In 2008, the Steelers became the first team to repeat as division champion since the divisions' creation in 2002. The team went on to win Super Bowl XLIII that season, their second Super Bowl in four years and an NFL-record sixth overall.

In 2009, the Bengals won the AFC North championship on the heels of an unprecedented 6-0 sweep of their division foes.

Division champions

Season Team Record Playoff Results
AFC Central
1970 Cincinnati Bengals 8-6-0 Lost AFC Divisional Playoffs
1971 Cleveland Browns 9-5-0 Lost AFC Divisional Playoffs
1972 Pittsburgh Steelers 11-3-0 Lost AFC Championship Game
1973 Cincinnati Bengals 10-4-0 Lost AFC Divisional Playoffs
1974 Pittsburgh Steelers 10-3-1 Won Super Bowl IX
1975 Pittsburgh Steelers 12-2-0 Won Super Bowl X
1976 Pittsburgh Steelers 10-4-0 Lost AFC Championship Game
1977 Pittsburgh Steelers 9-5-0 Lost AFC Divisional Playoffs
1978 Pittsburgh Steelers 14-2-0 Won Super Bowl XIII
1979 Pittsburgh Steelers 12-4-0 Won Super Bowl XIV
1980 Cleveland Browns 11-5-0 Lost AFC Divisional Playoffs
1981 Cincinnati Bengals 12-4-0 Lost Super Bowl XVI
1982+ Cincinnati Bengals 7-2-0 Lost AFC First Round
1983 Pittsburgh Steelers 10-6-0 Lost AFC Divisional Playoffs
1984 Pittsburgh Steelers 9-7-0 Lost AFC Championship Game
1985 Cleveland Browns 8-8-0 Lost AFC Divisional Playoffs
1986 Cleveland Browns 12-4-0 Lost AFC Championship Game
1987 Cleveland Browns 10-5-0 Lost AFC Championship Game
1988 Cincinnati Bengals 12-4-0 Lost Super Bowl XXIII
1989 Cleveland Browns 9-6-1 Lost AFC Championship Game
1990 Cincinnati Bengals 9-7-0 Lost Divisional Playoffs
1991 Houston Oilers 11-5-0 Lost AFC Divisional Playoffs
1992 Pittsburgh Steelers 11-5-0 Lost AFC Divisional Playoffs
1993 Houston Oilers 12-4-0 Lost AFC Divisional Playoffs
1994 Pittsburgh Steelers 12-4-0 Lost AFC Championship Game
1995 Pittsburgh Steelers 11-5-0 Lost Super Bowl XXX
1996 Pittsburgh Steelers 10-6-0 Lost AFC Divisional Playoffs
1997 Pittsburgh Steelers 11-5-0 Lost AFC Championship Game
1998 Jacksonville Jaguars 11-5-0 Lost AFC Divisional Playoffs
1999 Jacksonville Jaguars 14-2-0 Lost AFC Championship Game
2000++ Tennessee Titans 13-3-0 Lost AFC Divisional Playoffs
2001 Pittsburgh Steelers 13-3-0 Lost AFC Championship Game
AFC North
2002 Pittsburgh Steelers 10-5-1 Lost AFC Divisional Playoffs
2003 Baltimore Ravens 10-6-0 Lost AFC Wild Card Playoffs
2004 Pittsburgh Steelers 15-1-0 Lost AFC Championship Game
2005++ Cincinnati Bengals 11-5-0 Lost AFC Wild Card Playoffs
2006 Baltimore Ravens 13-3-0 Lost AFC Divisional Playoffs
2007 Pittsburgh Steelers 10-6-0 Lost AFC Wild Card playoffs
2008 Pittsburgh Steelers 12-4-0 Won Super Bowl XLIII
2009 Cincinnati Bengals 10-6-0 Lost AFC Wild Card playoffs

+ A players' strike in 1982 reduced the regular season to nine games.

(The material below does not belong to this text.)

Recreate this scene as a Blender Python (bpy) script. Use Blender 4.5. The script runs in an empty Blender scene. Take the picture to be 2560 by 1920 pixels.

Because of the strike, the league used for its playoffs a special 16-team "Super Bowl Tournament" just for this year. Division standings were not formally acknowledged (although every division wound up sending at least one team to the playoffs); Cincinnati had the best record of the division teams (and so has been unofficially recognized as the winner of the AFC Central for 1982).

++ Baltimore and Pittsburgh went on to win Super Bowl XXXV and Super Bowl XL, respectively, as wild card teams.

Total playoff berths

Team Championships Playoff Berths
Pittsburgh Steelers 19 25
Cincinnati Bengals 8 9
Cleveland Browns[1] 6 12
Houston/Tennessee Oilers/Tennessee Titans[2] 3 12
Jacksonville Jaguars[3] 2 4
Baltimore Ravens[4] 2 6

References

  1. ^ This refers to the team that the league officially views as one continuous franchise that entered the division in 1970, suspended operations from 1996-1998, and resumed play in 1999.
  2. ^ Known as the Houston Oilers until 1996, as the Tennessee Oilers in 1997 and 1998, and the Tennessee Titans since 1999. Realigned into the AFC South in 2002.
  3. ^ Realigned into the AFC South in 2002.
  4. ^ This refers to the team that the league officially views as an expansion team that began play in 1996.